GIVEN INSTRUCTION
Take every line from the first down to the line with "C = S.collection" and set it down exactly, without the pictures.

THE DATA
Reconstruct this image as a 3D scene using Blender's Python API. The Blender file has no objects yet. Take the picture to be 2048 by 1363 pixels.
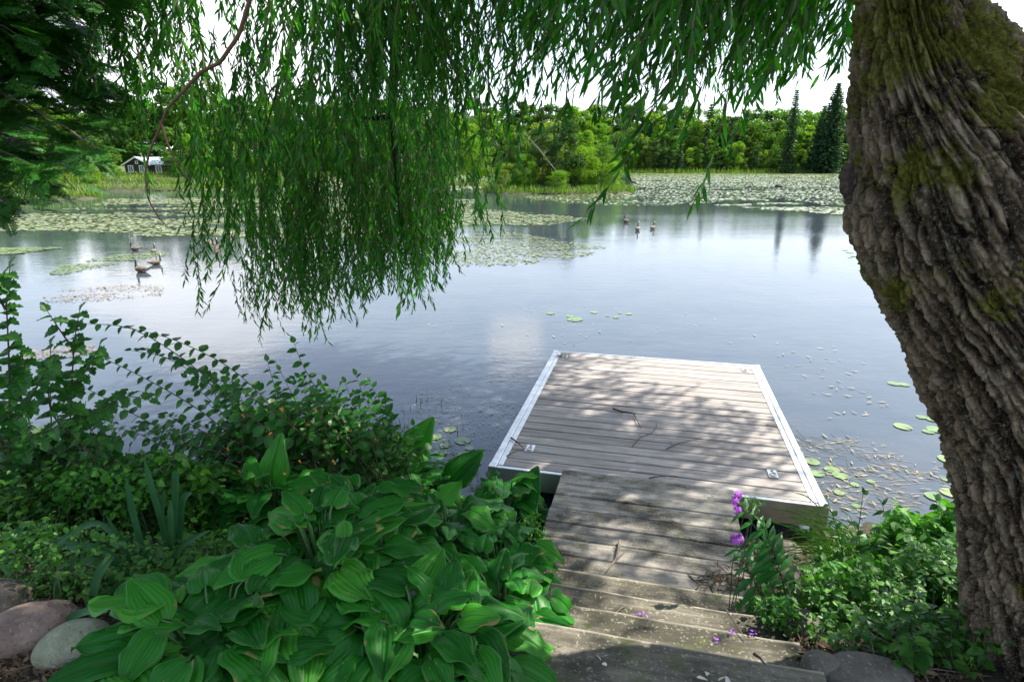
import bpy, math, random
import numpy as np
from mathutils import Vector, Matrix, Euler

rng = np.random.default_rng(7)
random.seed(7)
R_ = math.radians
S = bpy.context.scene
C = S.collection

# ------------------------------------------------------------------ camera, light, exposure
FPX, YH, CAMZ = 1175.0, 325.0, 2.60
PITCH = math.atan2(681.5 - YH, FPX)
cd = bpy.data.cameras.new('camera'); cam = bpy.data.objects.new('camera', cd); C.objects.link(cam)
cam.location = (0, 0, CAMZ); cam.rotation_euler = (math.pi / 2 - PITCH, 0, 0)
cd.sensor_width = 36; cd.lens = 36 * FPX / 2048; cd.clip_start = 0.05; cd.clip_end = 6000
S.camera = cam
SUN_AZ, SUN_EL = 70, 53
w = bpy.data.worlds.new('World'); S.world = w; w.use_nodes = True
nt = w.node_tree; nt.nodes.clear()
def N(nt, typ, **kw):
    n = nt.nodes.new(typ)
    for k, v in kw.items():
        if k.startswith('i_'): n.inputs[k[2:].replace('_', ' ')].default_value = v
        else: setattr(n, k, v)
    return n
sky = N(nt, 'ShaderNodeTexSky', sky_type='NISHITA', sun_disc=False)
sky.sun_elevation = R_(SUN_EL); sky.sun_rotation = R_(SUN_AZ); sky.air_density = 1.0; sky.dust_density = 2.0; sky.ozone_density = 1.0
bgn = N(nt, 'ShaderNodeBackground'); bgn.inputs['Strength'].default_value = 0.14
wo = N(nt, 'ShaderNodeOutputWorld'); tc = N(nt, 'ShaderNodeTexCoord')
# clouds: soft cumulus banks low over the lake and a thin white veil, by direction
nz = N(nt, 'ShaderNodeTexNoise'); nz.inputs['Scale'].default_value = 3.2; nz.inputs['Detail'].default_value = 7; nz.inputs['Roughness'].default_value = 0.58
mp = N(nt, 'ShaderNodeMapping'); mp.inputs['Scale'].default_value = (1, 1, 2.6); mp.inputs['Location'].default_value = (0.37, 1.9, 0.2)
nt.links.new(tc.outputs['Generated'], mp.inputs['Vector']); nt.links.new(mp.outputs[0], nz.inputs['Vector'])
def blob(az, el, c0, c1):
    d = Vector((math.sin(R_(az)) * math.cos(R_(el)), math.cos(R_(az)) * math.cos(R_(el)), math.sin(R_(el))))
    dp = N(nt, 'ShaderNodeVectorMath', operation='DOT_PRODUCT'); dp.inputs[1].default_value = d
    nt.links.new(tc.outputs['Generated'], dp.inputs[0])
    mr = N(nt, 'ShaderNodeMapRange'); mr.inputs[1].default_value = math.cos(R_(c0)); mr.inputs[2].default_value = math.cos(R_(c1))
    nt.links.new(dp.outputs['Value'], mr.inputs[0]); return mr.outputs[0]
def M(op, a, b, clamp=False):
    m = N(nt, 'ShaderNodeMath', operation=op); m.use_clamp = clamp
    for i, v in enumerate((a, b)):
        if isinstance(v, (int, float)): m.inputs[i].default_value = v
        else: nt.links.new(v, m.inputs[i])
    return m.outputs[0]
b = M('MAXIMUM', blob(-27, 8, 13, 3), blob(0.0, 17.3, 4.0, 1.2))
b = M('MAXIMUM', b, M('MULTIPLY', blob(-115, 24, 20, 6), 0.9))
b = M('MAXIMUM', b, M('MULTIPLY', blob(150, 30, 24, 8), 0.9))
cm = M('SUBTRACT', M('ADD', M('MULTIPLY', b, 0.55), nz.outputs['Fac']), 0.74)
cm = M('MULTIPLY', cm, 7.0, True)
mix = N(nt, 'ShaderNodeMix', data_type='RGBA'); mix.inputs['B'].default_value = (6.6, 6.6, 6.9, 1)
nt.links.new(M('MULTIPLY', cm, 0.85), mix.inputs['Factor'])
# thin summer veil: whitens the sky towards the horizon all round
sx = N(nt, 'ShaderNodeSeparateXYZ'); nt.links.new(tc.outputs['Generated'], sx.inputs[0])
vm = N(nt, 'ShaderNodeMapRange'); vm.inputs[1].default_value = 0.0; vm.inputs[2].default_value = 0.45; vm.inputs[3].default_value = 0.85; vm.inputs[4].default_value = 0.12
nt.links.new(sx.outputs['Z'], vm.inputs[0])
veil = N(nt, 'ShaderNodeMix', data_type='RGBA'); veil.inputs['B'].default_value = (5.0, 5.4, 6.1, 1)
nt.links.new(vm.outputs[0], veil.inputs['Factor'])
nt.links.new(sky.outputs[0], veil.inputs['A']); nt.links.new(veil.outputs['Result'], mix.inputs['A'])
nt.links.new(mix.outputs['Result'], bgn.inputs['Color']); nt.links.new(bgn.outputs[0], wo.inputs['Surface'])
sl = bpy.data.lights.new('sun', 'SUN'); so = bpy.data.objects.new('sun', sl); C.objects.link(so)
sl.energy = 5.0; sl.angle = R_(0.53); sl.color = (1.0, 0.93, 0.82)
sd = Vector((math.sin(R_(SUN_AZ)) * math.cos(R_(SUN_EL)), math.cos(R_(SUN_AZ)) * math.cos(R_(SUN_EL)), math.sin(R_(SUN_EL))))
so.rotation_euler = sd.to_track_quat('Z', 'Y').to_euler(); so.location = (4, 2, 20)
S.view_settings.view_transform = 'Standard'; S.view_settings.look = 'None'; S.view_settings.gamma = 1
S.view_settings.exposure = 1.3; S.view_settings.use_curve_mapping = False
S.cycles.max_bounces = 7; S.cycles.diffuse_bounces = 4; S.cycles.glossy_bounces = 3; S.cycles.transmission_bounces = 4
S.cycles.use_denoising = True; S.cycles.caustics_reflective = False; S.cycles.caustics_refractive = False

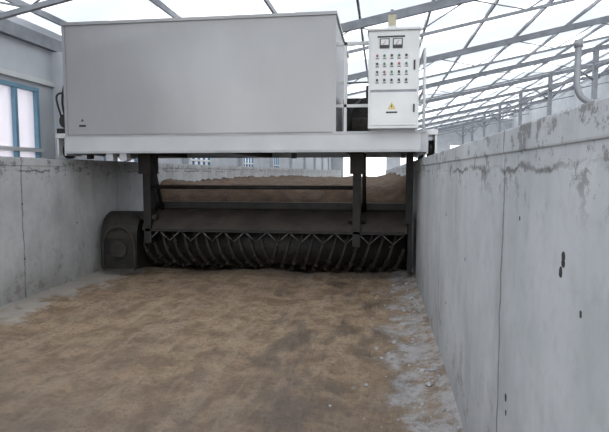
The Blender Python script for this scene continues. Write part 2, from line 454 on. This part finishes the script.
# walkway section right of hood: floor, tank, rails
b = MB()
b.box(BX1+.01, .56, YF, 9.5, CZ1, CZ1+.02, 'chassis')
b.box(BX1+.05, .35, YF+.75, YF+1.5, CZ1+.02, CZ1+.55, 'dark', .03)
b.cyl((-.40, YF+.55, CZ1+.14), (.25, YF+.55, CZ1+.14), .11, 'soiled_shaded', 20)
b.cyl((-.1, YF+1.0, CZ1+.5), (-.1, YF+1.0, CZ1+.75), .13, 'dark', 20)
b.tube([(-.45, YF+.6, CZ1+.1), (-.42, YF+.5, CZ1+.35), (-.3, YF+.7, CZ1+.5)], .02, 'rubber')
b.obj("hydraulic_unit", T)
b = MB()
for y in (YF+.05, 9.4):
    b.cyl((.54, y, CZ1), (.54, y, CZ1+1.05), .018, 'white', 10)
b.cyl((.54, YF+.05, CZ1+1.05), (.54, 9.4, CZ1+1.05), .018, 'white', 10); b.cyl((.54, YF+.05, CZ1+.55), (.54, 9.4, CZ1+.55), .018, 'white', 10)
for z in (CZ1+.35, CZ1+1.16):
    b.box(BX1, .52, YF+.17, YF+.21, z, z+.04, 'white')
b.box(-.50, -.46, YF+.17, YF+.21, CZ1, CZ1+1.2, 'white')
b.cyl((BX1, 9.5, CZ1+1.05), (.54, 9.4, CZ1+1.05), .018, 'steel', 10)
b.obj("handrail", T)

# lifting arms
for nm, x in (("lift_arm_a", -3.56), ("lift_arm_b", -.34)):
    b = MB()
    b.box(x-.06, x+.06, 7.72, 7.90, .55, CZ0+.02, 'dark', .01)
    b.box(x-.10, x+.10, 7.66, 7.96, 1.62, 1.93, 'soiled_shaded', .01)
    b.prism_x([(7.75, 1.75), (7.95, 1.75), (8.45, .62), (8.45, .42), (8.2, .42)], x-.03, x+.03, 'dark')
    b.cyl((x-.13, 7.81, .95), (x+.13, 7.81, .95), .05, 'soiled_shaded', 14)
    b.cyl((x+.1, 7.7, 1.9), (x+.1, 8.1, 1.0), .03, 'dark', 12)
    b.obj(nm, T)
b = MB()
b.cyl((-3.56, 7.8, 1.42), (-.34, 7.8, 1.42), .03, 'dark', 14)
b.obj("cross_tube", T)

# rotor: drum with opposed spiral flights
RY, RZ, RR = 8.25, .52, .33
rx0, rx1 = -3.72, .38
TN = 2.9; NS = 4
b = MB()
b.cyl((rx0, RY, RZ), (rx1, RY, RZ), RR, 'dark', 40)
b.cyl((-4.2, RY, RZ), (rx0, RY, RZ), .09, 'dark', 20)
mid_ = (rx0+rx1)/2
for q in range(NS):
    a_ = q*2*math.pi/NS
    b.helix(rx0+.03, mid_, RY, RZ, RR-.02, RR+.05, TN, a_, 'soiled_shaded')
    b.helix(mid_, rx1-.03, RY, RZ, RR-.02, RR+.05, -TN, a_+TN*2*math.pi, 'soiled_shaded')
    for j in range(30):
        for (xa, xb, s_, off) in ((rx0+.05, mid_, 1, 0), (mid_, rx1-.05, -1, TN*2*math.pi)):
            t = (j+.5)/30; x = xa+(xb-xa)*t; a = a_+off+s_*TN*2*math.pi*t
            c2 = Vector((x, RY+math.cos(a)*(RR+.06), RZ+math.sin(a)*(RR+.06)))
            if c2.z < .12: continue
            Rm = Matrix.Rotation(a, 3, 'X') @ Matrix.Rotation(s_*.6, 3, 'Y')
            b.box(c2.x-.028, c2.x+.028, c2.y-.025, c2.y+.025, c2.z-.01, c2.z+.01, 'soiled_shaded', rot=Rm)
b.obj("turning_rotor", T)
# shield over rotor: curved plate
b = MB()
def arc(r, a0, a1, n=20): return [(RY+r*math.cos(math.radians(a0+(a1-a0)*i/n)), RZ+r*math.sin(math.radians(a0+(a1-a0)*i/n))) for i in range(n+1)]
prof = arc(.56, 155, 40)+arc(.54, 40, 155)
b.prism_x(prof, -3.66, rx1+.01, 'shield')
b.box(-3.66, rx1, 8.1, 8.2, 1.07, 1.18, 'dark', .01)
b.box(-3.6, .36, 7.72, 7.76, .74, .78, 'dark')
# zig-zag scraper bars
x = -3.55; up = True
while x < .2:
    za, zb2 = (.60, .75) if up else (.75, .60)
    b.cyl((x, 7.74, za), (x+.17, 7.74, zb2), .009, 'blade', 6); x += .17; up = not up
b.obj("rotor_shield", T)
# left gear case with round side drum
b = MB()
gc = [(7.72+.0, .14)]+[(8.12+.40*math.cos(math.radians(180-t)), .62+.40*math.sin(math.radians(t))) for t in range(0, 181, 15)]+[(8.52, .14)]
b.prism_x(gc, -4.34, -4.26, 'dark'); b.prism_x(gc, -3.80, -3.74, 'dark')
for i in range(12):
    a0 = math.pi*i/12; a1 = math.pi*(i+1)/12
    b.prism_x([(8.12-.40*math.cos(a0), .62+.40*math.sin(a0)), (8.12-.40*math.cos(a1), .62+.40*math.sin(a1)), (8.12-.37*math.cos(a1), .62+.37*math.sin(a1)), (8.12-.37*math.cos(a0), .62+.37*math.sin(a0))], -4.26, -3.80, 'soiled_shaded')
ring = []
for i in range(16):
    a0 = math.pi*i/15
    ring.append((-4.03-.26*math.cos(a0), 7.70, .50+.30*math.sin(a0)))
b.tube([(-4.29, 7.70, .12)]+ring+[(-3.77, 7.70, .12)], .018, 'shield', 8, 2)
b.box(-4.26, -3.80, 7.72, 7.74, .14, .62, 'dark')
b.cyl((-4.03, 7.68, .45), (-4.03, 7.74, .45), .13, 'soiled_shaded', 20)
b.obj("gear_case", T)
b = MB()
b.box(.40, .46, 7.80, 8.65, .16, 1.05, 'dark', .01)
b.box(.36, .46, 7.74, 7.86, .9, 1.93, 'dark', .01)
b.obj("end_plate", T)

# ------------------------------------------------------------------ control cabinet
C = empty("electrical_control_cabinet")
cx0, cx1, cy0, cy1, cz0, cz1 = -.17, .46, YF-.14, YF+.16, 2.20, 3.41
b = MB()
b.box(cx0, cx1, cy0, cy1, cz0, cz1, 'white', .012)
b.box(cx0+.03, cx1-.03, YF+.0, cy1-.02, CZ1+.021, cz0, 'chassis')
b.box(cx0-.015, cx1+.015, cy0-.03, cy1+.01, cz1, cz1+.025, 'white', .005)
b.obj("cabinet_body", C)
b = MB()
b.box(cx0+.03, cx1-.03, cy0-.012, cy0+.001, cz0+.48, cz1-.04, 'white', .004)
b.box(cx0+.03, cx1-.03, cy0-.012, cy0+.001, cz0+.04, cz0+.45, 'white', .004)
b.box(cx0+.028, cx1-.028, cy0-.004, cy0-.0005, cz0+.45, cz0+.48, 'steel')
b.box(cx1-.07, cx1-.05, cy0-.03, cy0-.01, cz0+.72, cz0+.84, 'black', .003)
b.box(cx1-.07, cx1-.05, cy0-.03, cy0-.01, cz0+.2, cz0+.3, 'black', .003)
b.obj("cabinet_doors", C)
b = MB(); F = cy0-.012
for x in (cx0+.2, cx0+.36):
    b.box(x-.06, x+.06, F-.012, F, cz1-.22, cz1-.10, 'black', .004); b.box(x-.048, x+.048, F-.015, F-.011, cz1-.18, cz1-.112, 'white')
    b.cyl((x-.02, F-.018, cz1-.175), (x+.015, F-.018, cz1-.13), .003, 'red', 6)
b.box(cx0+.11, cx0+.45, F-.004, F, cz1-.088, cz1-.068, 'black')
cols = ['red', 'green', 'black', 'green', 'black']
for r_ in range(4):
    for c_ in range(5):
        x = cx0+.11+c_*.09; z = cz1-.31-r_*.10
        b.cyl((x, F-.022, z), (x, F, z), .015, cols[(c_+r_*2) % 5] if r_ < 3 else 'black', 12)
        b.box(x-.02, x+.02, F-.003, F, z-.04, z-.03, 'black')
b.obj("instrument_panel", C)
b = MB()
q = .05; xx = (cx0+cx1)/2-.02; zz = cz0+.24
vs = [b.bm.verts.new((xx-q, F-.004, zz)), b.bm.verts.new((xx+q, F-.004, zz)), b.bm.verts.new((xx, F-.004, zz+q*1.75))]
b.bm.faces.new(vs).material_index = b.mi('yellow')
b.box(xx-.005, xx+.005, F-.007, F-.003, zz+.02, zz+.055, 'black'); b.box(xx-.07, xx+.07, F-.003, F, zz-.05, zz-.03, 'black')
b.obj("warning_label", C)
b = MB()
b.box(.06, .18, YF-.06, YF+.06, cz1+.025, cz1+.08, 'white', .006)
b.box(.07, .17, YF-.05, YF+.05, cz1+.08, cz1+.22, 'siren', .01)
b.cyl((.12, YF, cz1+.22), (.12, YF, cz1+.29), .03, 'steel', 16, .022)
b.obj("alarm_siren", C)

# ------------------------------------------------------------------ light + camera
w = bpy.data.worlds.new("World"); scene.world = w; w.use_nodes = True
bg = w.node_tree.nodes["Background"]; bg.inputs[0].default_value = (.96, .98, 1.0, 1); bg.inputs[1].default_value = 2.45
s = bpy.data.lights.new("overcast_sun", 'SUN'); s.energy = 1.6; s.angle = math.radians(30); s.color = (1, .97, .93)
so = bpy.data.objects.new("overcast_sun", s); scene.collection.objects.link(so); so.rotation_euler = (math.radians(38), 0, math.radians(-25)); so.location = (0, -3, 12)

cam = bpy.data.cameras.new("Camera"); co = bpy.data.objects.new("Camera", cam); scene.collection.objects.link(co)
cam.lens = 36*530/609; cam.sensor_width = 36; cam.clip_end = 300
co.location = (0, 0, 1.65); co.rotation_euler = (math.radians(90-4.74), 0, math.radians(8.16))
scene.camera = co
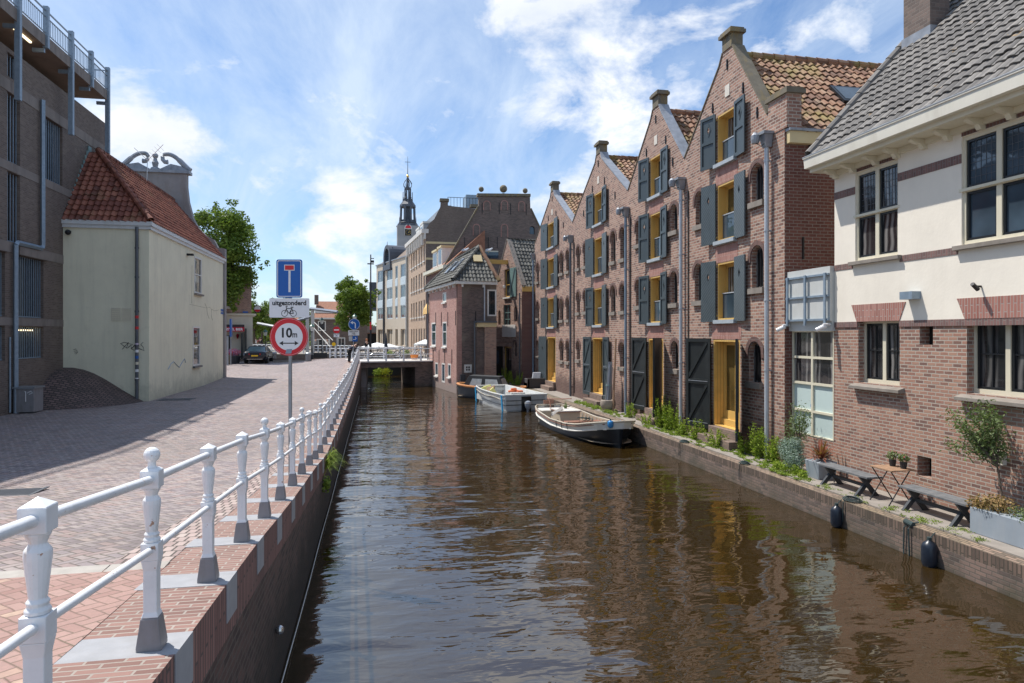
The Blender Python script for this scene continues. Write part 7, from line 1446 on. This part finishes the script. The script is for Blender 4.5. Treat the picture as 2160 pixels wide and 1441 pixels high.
c = atd(710, 697, 60); GF3 = Fr(c.x, c.y - .05, .98, -.2, -1); t = thing('no_entry_sign', 'red no entry sign with small plates near the far railing', 'traffic sign', (c.x, c.y, 1.9)); m = MB(); m.cyl((c.x, c.y, 1.85), (c.x, c.y, 4.8), .035, n=8); m.build('pole', 'pole_grey', t); b = sign_board(t, 'red_board', GF3, disc(0, 4.47, .30), 0, .012, 'sign_red'); sign_board(b, 'white_bar', GF3, rect(-.22, .22, 4.42, 4.52), .0122, .016, 'sign_white')
b = sign_board(t, 'exception_plate', GF3, rect(-.25, .25, 3.84, 4.14), 0, .012, 'sign_white'); text_mesh('uitgezonderd', .08, GF3, 0, 4.08, .014, 'sign_black', b, bold=.002); bike_icon(b, GF3, 0, 3.95, .2, .014)
sign_board(t, 'yellow_disc', GF3, disc(-.24, 3.22, .17), .02, .03, 'sign_yellow')
c = atd(487, 680, 54); t = thing('edge_on_sign', 'sign pole seen edge on in front of the cafe awning', 'traffic sign', (c.x, c.y, 1.6)); m = MB(); m.cyl((c.x, c.y, 1.5), (c.x, c.y, 5.25), .035); m.build('pole', 'pole_grey', t); m = MB(); m.box(c.x - .03, c.x + .05, c.y - .3, c.y + .3, 3.9, 5.3); m.build('blue_board', 'sign_blue', t); m = MB(); m.cyl((c.x - .18, c.y - .3, 1.5), (c.x - .18, c.y - .3, 3.95), .07); m.build('sticker_post', 'pole_grey', t)
# ---- drawbridge, railings across the water, house with the orange roof
c0_, c1_ = atd(659.5, 700, 67), atd(648.5, 700, 70); t = thing('drawbridge', 'white timber drawbridge frame with balance beams and stays', 'drawbridge', (c0_.x, c0_.y, 1.8)); mats_ = 'trim_white'
for c_, zt in ((c0_, CZ + 53 * 67 / 1440), (c1_, CZ + 33 * 70 / 1440)): m = MB(); m.box(c_.x - .16, c_.x + .16, c_.y - .16, c_.y + .16, -.5, zt); m.build('post', mats_, t)
m = MB(); a_ = atd(655, 651, 67); b_ = atd(712, 658, 64); m.tube([a_, b_], .14, 4); m.build('balance_beam', 'motor_grey', t); m = MB(); m.tube([atd(656, 668, 67), atd(580, 689, 69), atd(543, 682, 70)], .13, 4); m.build('balance_beam', 'motor_grey', t)
for a, b in (((663, 680), (702, 718)), ((663, 693), (697, 733))): m = MB(); m.tube([atd(*a, 66), atd(*b, 64)], .04, 5); m.build('stay', mats_, t)
def far_rail(name, label, p0, p1, zb, n, post=True):
    t = thing(name, label, 'railing', (p0.x, p0.y, zb)); m = MB()
    for v in (.35, .65, .98): m.tube([Vector((p0.x, p0.y, zb + v)), Vector((p1.x, p1.y, zb + v))], .04, 5)
    m.build('rail', 'white_paint', t)
    for k in range(n + 1): q = p0.lerp(p1, k / n); m = MB(); m.box(q.x - .07, q.x + .07, q.y - .07, q.y + .07, zb, zb + 1.05); m.build('post', 'white_paint', t)
far_rail('canal_railing', 'white railing across the crossing canal behind the parked car', atd(533, 740, 79), atd(650, 740, 79), 1.9, 12); far_rail('canal_railing', 'white railing across the crossing canal right of the drawbridge', atd(662, 740, 76), atd(745, 740, 74), 1.85, 9); far_rail('street_end_railing', 'white railing at the end of the street before the moored bicycles', atd(696, 752, 60.4), atd(752, 752, 60.4), 1.85, 5)
m = MB(); a_, b_ = atd(661, 750, 60.5), atd(690, 750, 60.5); m.box(a_.x, b_.x, a_.y - .1, a_.y + .1, 1.7, 2.45); tag(m.build('low_black_wall', 'boat_black'), 'low black wall between the litter bin and the far railing', 'wall')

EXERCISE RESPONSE
Reconstruct this image as a 3D scene using Blender's Python API. The Blender file has no objects yet. Take the picture to be 2048 by 1363 pixels.
import bpy, math, random
import numpy as np
from mathutils import Vector, Matrix, Euler

rng = np.random.default_rng(7)
random.seed(7)
R_ = math.radians
S = bpy.context.scene
C = S.collection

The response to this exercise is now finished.